Twitter suffered a blind side hit when it lost its NFL streaming rights deal to Amazon.
Twitter got sacked big time when it lost out to Amazon in a livestreaming deal with the NFL this season.
We learned Tuesday that the social network had been outmaneuvered, after the American football league chose e-commerce goliath Amazon to stream 10 ” Thursday Night Football ” games this year for a reported $50 million — five times more than Twitter paid for the same rights last year.
That was bad news for Twitter, which positioned last year’s agreement as the crown jewel of its livestreaming efforts. Twitter executives proclaimed the next big thing is live video, leveraging its NFL partnership to rack up more sports streaming deals in a dire effort to attract new users and advertisers, while also keeping skeptical investors at bay.
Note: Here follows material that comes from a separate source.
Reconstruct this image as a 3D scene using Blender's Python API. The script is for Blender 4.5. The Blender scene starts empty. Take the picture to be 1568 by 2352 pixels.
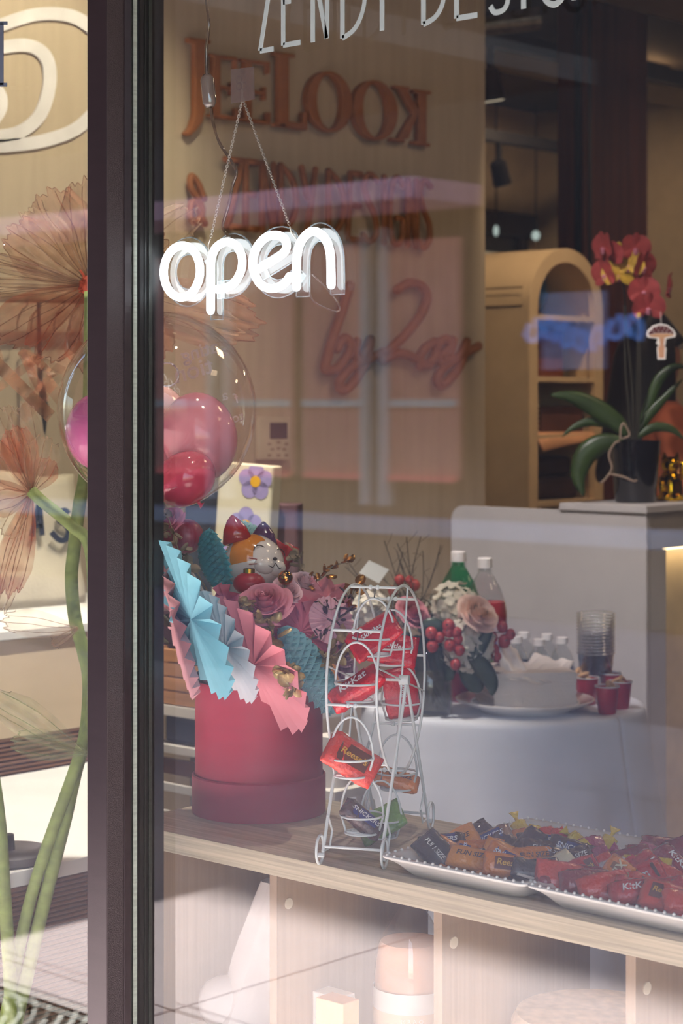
import bpy, bmesh, math, random
from mathutils import Vector, Matrix, Quaternion
R = math.radians
SC = bpy.context.scene
COL = SC.collection

# ------------------------------------------------------------------ camera
TH = R(47.5); F = 4550.0; CX = 784.0; HY = 930.0; EYE = 1.505
FW = Vector((-math.cos(TH), math.sin(TH), 0)); RT = Vector((math.sin(TH), math.cos(TH), 0)); UP = Vector((0, 0, 1)); TWD = -FW
cd = bpy.data.cameras.new('camera'); cam = bpy.data.objects.new('camera', cd); COL.objects.link(cam)
cam.location = (0, 0, EYE); cam.rotation_euler = (R(90), 0, R(90) - TH)
cd.sensor_fit = 'VERTICAL'; cd.sensor_height = 36; cd.sensor_width = 24
cd.lens = F / 2352 * 36; cd.shift_y = -(1176 - HY) / 2352
cd.clip_start = 0.05; cd.clip_end = 200
cd.dof.use_dof = True; cd.dof.focus_distance = 3.25; cd.dof.aperture_fstop = 6.3
SC.camera = cam

# ------------------------------------------------------------------ sky, sun, exposure
w = bpy.data.worlds.new('sky'); SC.world = w; w.use_nodes = True
wn = w.node_tree.nodes; bg = wn['Background']
sk = wn.new('ShaderNodeTexSky'); sk.sky_type = 'NISHITA'; sk.sun_disc = False
sk.sun_elevation = R(57); sk.sun_rotation = R(155); sk.altitude = 50; sk.dust_density = 1.5
w.node_tree.links.new(sk.outputs[0], bg.inputs[0]); bg.inputs[1].default_value = 1.0
SUN_DIR = Vector((0.25, 0.53, -0.85)).normalized()
sd = bpy.data.lights.new('sun', 'SUN'); sd.energy = 61; sd.angle = R(0.9); sd.color = (1, 0.965, 0.93)
sun = bpy.data.objects.new('sun', sd); COL.objects.link(sun)
sun.rotation_euler = SUN_DIR.to_track_quat('-Z', 'Y').to_euler(); sun.location = (-5, -9, 16)
vs = SC.view_settings
SC.display_settings.display_device = 'sRGB'
vs.view_transform = 'Standard'; vs.look = 'None'; vs.gamma = 1; vs.use_curve_mapping = False
vs.exposure = -0.4
SC.cycles.transparent_max_bounces = 28
SC.cycles.max_bounces = 7; SC.cycles.diffuse_bounces = 3; SC.cycles.glossy_bounces = 3; SC.cycles.transmission_bounces = 6
SC.cycles.sample_clamp_indirect = 6.0
SC.cycles.adaptive_threshold = 0.1
SC.cycles.caustics_reflective = False; SC.cycles.caustics_refractive = False

# ------------------------------------------------------------------ helpers
def at(px, py, z):
    return Vector((0, 0, EYE)) + FW * z + RT * ((px - CX) / F * z) + UP * ((HY - py) / F * z)
def _dir(px, py): return FW + RT * ((px - CX) / F) + UP * ((HY - py) / F)
def atX(px, py, X): d = _dir(px, py); return Vector((0, 0, EYE)) + d * (X / d.x)
def atY(px, py, Y): d = _dir(px, py); return Vector((0, 0, EYE)) + d * (Y / d.y)
def atZ(px, py, Z): d = _dir(px, py); return Vector((0, 0, EYE)) + d * ((Z - EYE) / d.z)

W = {}
def wm(o):
    return W.get(o.name, Matrix.Identity(4))
def frame(o3, x, y, z):
    m = Matrix.Identity(4)
    for i, a in enumerate((x, y, z)):
        for j in range(3): m[j][i] = a[j]
    for j in range(3): m[j][3] = o3[j]
    return m
def look(o3, n, up=UP):
    """frame whose z axis is n"""
    n = Vector(n).normalized(); x = Vector(up).cross(n)
    if x.length < 1e-4: x = Vector((1, 0, 0)).cross(n)
    x.normalize(); return frame(o3, x, n.cross(x), n)
def tag(o, label, cat, group=None, kind=None):
    if label: o['label'] = label
    if cat: o['category'] = cat
    if group: o['group'] = group
    if kind: o['kind'] = kind
    return o
def thing(name, label, cat, loc=(0, 0, 0), group=None, M=None):
    o = bpy.data.objects.new(name, None); COL.objects.link(o)
    m = M if M is not None else Matrix.Translation(Vector(loc))
    o.matrix_world = m; o.empty_display_size = 0.02
    W[o.name] = m.copy(); return tag(o, label, cat, group)
def copy_tree(o, parent=None):
    c = o.copy(); COL.objects.link(c)
    if parent is not None: c.parent = parent
    for ch in list(o.children): copy_tree(ch, c)
    return c
def place(root, M): root.matrix_world = M; W[root.name] = M.copy(); return root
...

Livestreaming events, especially sports, is fueling fierce competition among tech companies seeking more customers and more dollars. While Twitter still has streaming deals with Major League Baseball , the National Hockey League and the National Basketball Association for its 319 million users, its rival Facebook, with an audience of nearly 2 billion monthly users, is scouring for similar deals, striking a deal in March to stream 22 Major League Soccer games.
Unfortunately for Twitter, that means losing this deal with the NFL is akin to watching your team lose the Super Bowl.
“What we have now amounts to a one-year experiment for the NFL, and it makes you wonder about Twitter’s relevance in this space,” said Paul Verna, a video analyst at eMarketer.
For Amazon, this move has represented a coming out moment of sorts, with a marquee deal that overshadows other pro sports streaming efforts, like Twitter’s golf and lacrosse games and Facebook’s surfing contests. Before the NFL deal, Amazon’s only prior connection with football, aside from selling and shipping merchandise, was grabbing the rights to stream the Emmy-nominated NFL Films-produced series ” All or Nothing ,” which follows the ups and downs of an NFL team for an entire season.